Why is that? I can use my bank through Linux via a web browser without issue. Logging in more frequently is a hassle but not a bad trade IMO.


The native app won't work though. The problem alluded to by grandparent comment and in linked-article.


My bank doesn't even have a web portal, it's app-only. This is remarkably common in the UK, birthplace of Monzo, Revolut and Starling.


Then change from the bank equivalent to MVNO into a real bank with a website.


Presumably this is about apps which are required for authentication, even in the browser version.


> If Android is fundamentally broken then fork it. My point is, it seem smarter/easier to take Android and make it more linux-like than to take Linux and make it more Android-like.

That's what LineageOS (née CyanogenMod) tries to do, and what this leads to in practice is force them to depend on a heap of proprietary code (downstream kernels and userspace blobs). Outside of that, the work that's "done" on the AOSP/LineageOS UI layers and supporting software/"apps" is relatively easy to port over to Desktop Linux - the GNOME Mobile UX is actually making great progress from that POV. So I'm quite skeptical about your proposed approach.


> Your banking app is not going to work on Linux either.

I think the idea is that no amount of forking Android is going to produce something different enough to entice developers to port their apps to it, but maybe if an entirely new Linux-based mobile platform kicks off, there's a chance?

If you have to consult `developer.android.com` (a Google-owned domain) to develop for your "totally not Android" platform, it may be difficult to avoid the temptation to do as the documentation recommends and simply embrace proprietary Google services and hardware attestation and whatnot. After all, 99% of users have those things and it's just these several weird forks that don't?


I highly doubt devs are interested in developing apps for such a niche mobile OS outside of hacker circles.

Windows Phone failed because even paying devs for apps couldn't entice them to do so.


I think what these people are looking for, really, is an alternative to the Android/iOS duopoly that provides more control and less tracking, not necessarily Linux (yes, I know the title of the post is "we need GNU/Linux"). Companies like Framework prove that there's a nontrivial number of people looking for devices like this.

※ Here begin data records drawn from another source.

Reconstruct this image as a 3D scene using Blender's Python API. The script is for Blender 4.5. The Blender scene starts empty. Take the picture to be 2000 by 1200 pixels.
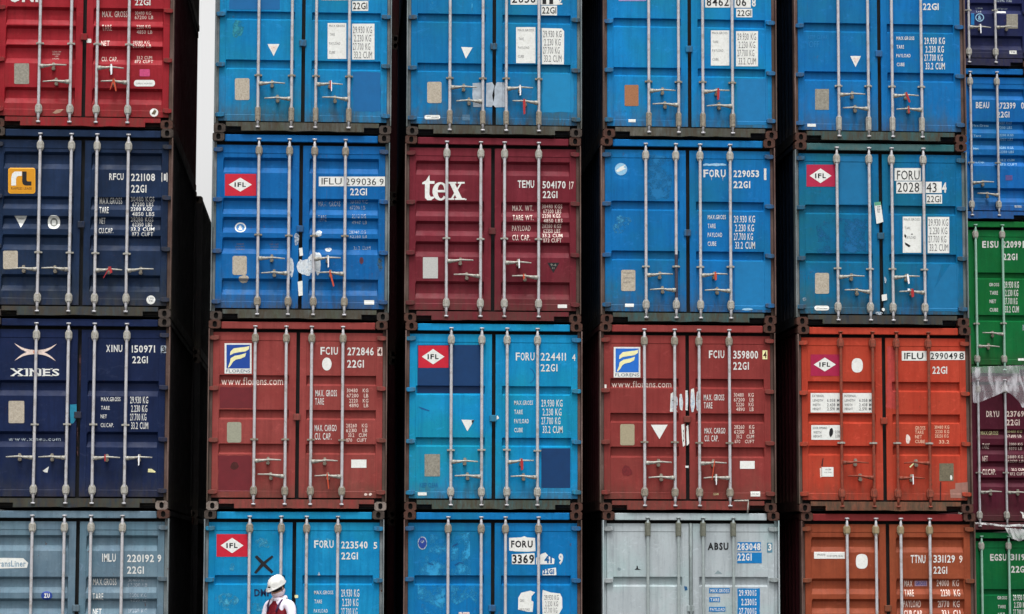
import bpy, bmesh, math, random
from mathutils import Vector, Matrix
random.seed(7)
SC = bpy.context.scene
COL = SC.collection
R = math.radians

# ------------------------------------------------------------------ camera
CAM = Vector((-0.00608, -35.27554, 1.93507))
FOC = 5040.04                                   # focal length in photo pixels (2000 wide)
RT = Vector((0.99770291, -0.06770608, 0.00218957))
UP = Vector((-0.00876116, -0.09691694, 0.99525391))
FW = Vector((0.06717254, 0.9929869, 0.0972875))
cam = bpy.data.cameras.new('camera'); cam_o = bpy.data.objects.new('camera', cam); COL.objects.link(cam_o)
cam.sensor_width = 36; cam.lens = FOC / 2000 * 36; cam.clip_start = 0.5; cam.clip_end = 3000
m = Matrix((RT, UP, -FW)).transposed().to_4x4(); m.translation = CAM
cam_o.matrix_world = m
SC.camera = cam_o
SC.render.resolution_x = 1024; SC.render.resolution_y = 614

# ------------------------------------------------------------------ light
SUN_EL, SUN_AZ = R(68), R(-174)                 # azimuth from +Y, clockwise: behind and left of the camera
w = bpy.data.worlds.new('World'); SC.world = w; w.use_nodes = True
nt = w.node_tree; bg = nt.nodes['Background']
sky = nt.nodes.new('ShaderNodeTexSky'); sky.sky_type = 'NISHITA'; sky.sun_disc = False
sky.sun_elevation = SUN_EL; sky.sun_rotation = SUN_AZ; sky.air_density = 1.0; sky.dust_density = 4.0
hs = nt.nodes.new('ShaderNodeHueSaturation'); hs.inputs['Saturation'].default_value = 0.0
nt.links.new(sky.outputs[0], hs.inputs['Color'])
wtc = nt.nodes.new('ShaderNodeTexCoord'); wsp = nt.nodes.new('ShaderNodeSeparateXYZ'); wmr = nt.nodes.new('ShaderNodeMapRange'); wmx = nt.nodes.new('ShaderNodeVectorMath'); wmx.operation = 'SCALE'
nt.links.new(wtc.outputs['Generated'], wsp.inputs[0]); nt.links.new(wsp.outputs[2], wmr.inputs['Value'])
for k_, v_ in (('From Min', 0), ('From Max', 1), ('To Min', 1.45), ('To Max', 2.6)): wmr.inputs[k_].default_value = v_      # cloud cover brightens overhead
nt.links.new(hs.outputs[0], wmx.inputs[0]); nt.links.new(wmr.outputs[0], wmx.inputs['Scale']); nt.links.new(wmx.outputs[0], bg.inputs['Color'])
bg.inputs['Strength'].default_value = 0.11
sl = bpy.data.lights.new('sun', 'SUN'); sl.energy = 1.3; sl.angle = R(11); sl.color = (1.0, 0.97, 0.93)
sun = bpy.data.objects.new('sun', sl); COL.objects.link(sun)
sd = Vector((math.sin(SUN_AZ) * math.cos(SUN_EL), math.cos(SUN_AZ) * math.cos(SUN_EL), math.sin(SUN_EL)))
sun.rotation_euler = (-sd).to_track_quat('-Z', 'Y').to_euler()
SC.view_settings.view_transform = 'Standard'; SC.view_settings.look = 'None'
SC.view_settings.exposure = 0.24; SC.view_settings.gamma = 1.0

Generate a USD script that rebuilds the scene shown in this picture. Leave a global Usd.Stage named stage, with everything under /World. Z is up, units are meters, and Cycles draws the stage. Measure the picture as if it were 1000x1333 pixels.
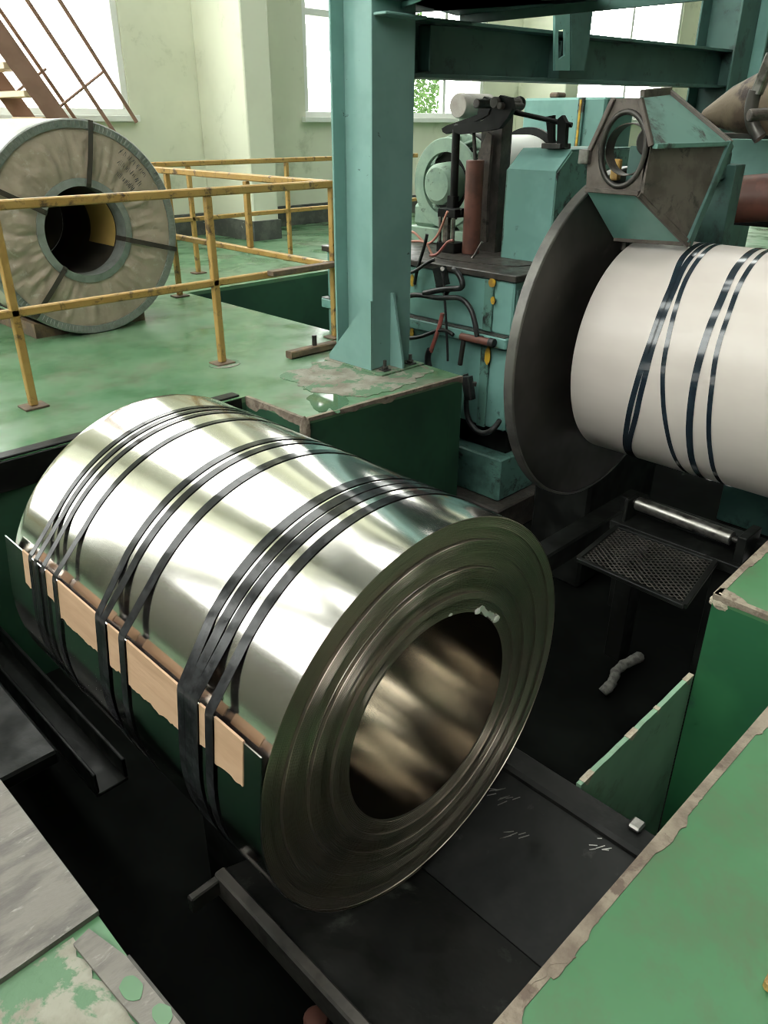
import math, random
import numpy as np, trimesh, shapely, manifold3d as m3
from shapely.geometry import Polygon, box as sbox
from pxr import Usd, UsdGeom, UsdLux, UsdShade, Gf, Sdf
import usdkit, meshkit

stage = Usd.Stage.CreateInMemory()
UsdGeom.Xform.Define(stage, '/World'); UsdGeom.Scope.Define(stage, '/World/Looks')
rng = np.random.default_rng(7); random.seed(7)
PI = math.pi

# ------------------------------------------------------------------ camera
F, HY, CX, CY, AZ, ROLL, H = 1006., 157.7, 500., 666.5, .7878, .0043, 1.5
TH = math.atan((CY - HY) / F)
FW = np.array([math.cos(AZ) * math.cos(TH), math.sin(AZ) * math.cos(TH), -math.sin(TH)])
_r = np.array([math.sin(AZ), -math.cos(AZ), 0]); _u = np.cross(_r, FW)
RT = _r * math.cos(ROLL) + _u * math.sin(ROLL); UP = _u * math.cos(ROLL) - _r * math.sin(ROLL)
cam = UsdGeom.Camera.Define(stage, '/World/camera')
cam.CreateHorizontalApertureAttr(36.0); cam.CreateVerticalApertureAttr(36.0 * 1333 / 1000)
cam.CreateFocalLengthAttr(36.0 * F / 1000); cam.CreateExposureAttr(0.35)
cam.CreateClippingRangeAttr(Gf.Vec2f(0.05, 500))
M = np.eye(4); M[0, :3] = RT; M[1, :3] = UP; M[2, :3] = -FW; M[3, :3] = (0, 0, H)
cam.AddTransformOp().Set(Gf.Matrix4d(*M.ravel().tolist()))

def at(px, py, z=None, y=None, x=None):
    """The point of a world plane (x, y or z = const) that is seen in the photograph at a pixel (survey of the place)."""
    r = FW + RT * (px - CX) / F - UP * (py - CY) / F
    t = (z - H) / r[2] if z is not None else y / r[1] if y is not None else x / r[0]
    return np.array([0, 0, H]) + t * r

# ------------------------------------------------------------------ sky: bright overcast, daylight enters through the windows
dome = UsdLux.DomeLight.Define(stage, '/World/sky')
dome.CreateIntensityAttr(1.0); dome.CreateColorAttr(Gf.Vec3f(1.0, 0.99, 0.95)); dome.CreateExposureAttr(1.0)

# ------------------------------------------------------------------ helpers
def numbered(parent, name):
    p, k = f'{parent}/{name}', 0
    while stage.GetPrimAtPath(p):
        k += 1; p = f'{parent}/{name}_{k:03d}'
    return p

def tag(o, label=None, cat=None, group=None, kind=None):
    p = o.GetPrim() if hasattr(o, 'GetPrim') else o
    for k, v in (('label', label), ('category', cat), ('group', group), ('kind', kind)):
        if v: p.SetCustomDataByKey(k, v)
    return p

def thing(name, label=None, cat=None, group=None, kind=None, loc=(0, 0, 0), parent=None):
    x = UsdGeom.Xform.Define(stage, numbered('/World' if parent is None else str(parent.GetPath()), name))
    if any(loc): x.AddTranslateOp().Set(Gf.Vec3d(*map(float, loc)))
    p = x.GetPrim(); p.SetCustomDataByKey('_loc', Gf.Vec3d(*map(float, loc)))
    return tag(p, label, cat, group, kind)

def obj(name, mesh, mat, parent=None, smooth=False, **kw):
    """ONE mesh prim. Vertices are given in world coordinates; under a thing they become local to it."""
    if isinstance(mesh, (list,)): mesh = cat(mesh)
    par = '/World' if parent is None else str(parent.GetPath())
    if hasattr(mesh, 'to_mesh'):
        mm = mesh.to_mesh(); mesh = trimesh.Trimesh(mm.vert_properties[:, :3], mm.tri_verts, process=False)
    if isinstance(mesh, tuple): mesh = trimesh.Trimesh(*mesh, process=False)
    q = parent
    off = np.zeros(3)
    while q and q.GetPath() != Sdf.Path('/World'):
        l = q.GetCustomDataByKey('_loc')
        if l: off += np.array(l)
        q = q.GetParent()
    if off.any(): mesh = mesh.copy(); mesh.apply_translation(-off)
    m = usdkit.mesh(stage, numbered(par, name), mesh, L[mat], smooth)
    return tag(m, **kw)

def cat(ms): return trimesh.util.concatenate([m for m in ms])

def hull(pts):
    mm = m3.Manifold.hull_points(np.asarray(pts, float)).to_mesh()
    return trimesh.Trimesh(mm.vert_properties[:, :3], mm.tri_verts, process=False)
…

Windows Phone was around during the time that carrying a smartphone on your person at all times was optional, and we didn't have critical government and banking services being delivered exclusively through apps that only work on Google Android and Apple iOS. I suspect that if Windows Phone had survived, and managed to keep even a tiny fraction of the market share, these apps would nonetheless be forced to support it because they would have to account for at least some of their customers using it.